大きく変わったエクステリアデザインや大画面ディスプレイで構成されたインテリアなどが賛否両論となっているメルセデス・ベンツのフラッグシップ、新型Sクラス。実際にS500 4マティックAMGラインに試乗した筆者、島下氏はどのように感じたのだろうか。進化の真意はどこにあるのだろうか。(Motor Magazine2021年5月号より)
新たなSクラスの方向性を示す内外装
2020年9月のワールドプレミアから半年。いよいよ上陸した新型メルセデス・ベンツ Sクラスは、第一印象からして鮮烈だった。
近年のメルセデス・ベンツに共通の複雑な線や面をできる限り削ぎ落としたデザインは、事前に映像を見る限りでは、風格あるいは迫力が薄まったかも?とも思えた。

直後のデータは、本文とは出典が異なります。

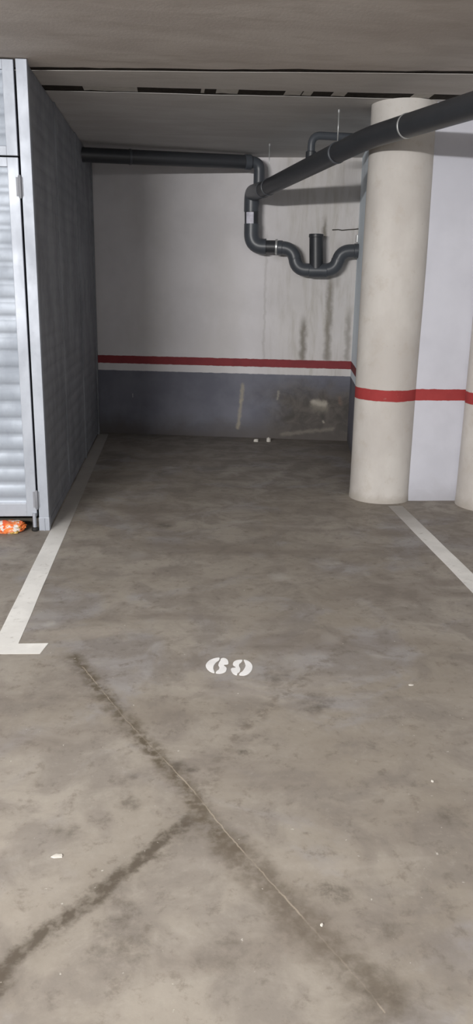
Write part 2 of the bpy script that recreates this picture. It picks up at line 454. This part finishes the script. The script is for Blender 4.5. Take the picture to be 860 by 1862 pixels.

だが、実際に対面するとラジエーターグリルが大型化され、スターマークがフード上に置かれたフロントマスクは新鮮でありながら威厳に満ちているし、ネット上などで賛否が分かれていたリアビューも非常に精緻な印象で、個人的には一発で気に入った。何より、オーセンティックなセダンの王道のようでいて、どこか艶めかしさもあるフォルムの美しさに、じわじわと心奪われた次第である。
では、こちらもさまざまな意見が飛び交っているインテリアはどうか。最初は大画面ディスプレイに囲まれた空間に、仕事を離れてもまた画面の前か・・・と落ち着かない感もあったのだが、実際に使い始めてみると、スマートフォン感覚で難なく使えてしまうし、動きも軽快、画質も超精細で、すぐに馴染んでしまった。ただし、まだこなれていない面はあるし、シートやミラーの調整を含むハードスイッチのタッチなどは、要改善と言っておく。
要するに新型Sクラスは、外装も内装も、まさに若々しい今の時代のラグジュアリーを体現しているのだ。重厚長大で周囲に威厳を示すものから、何より自分の心が満たされる美しさや、ハイテクを当たり前に活用した過ごしやすさへのシフトは、まさに現代のラグジュアリー観と言えるだろう。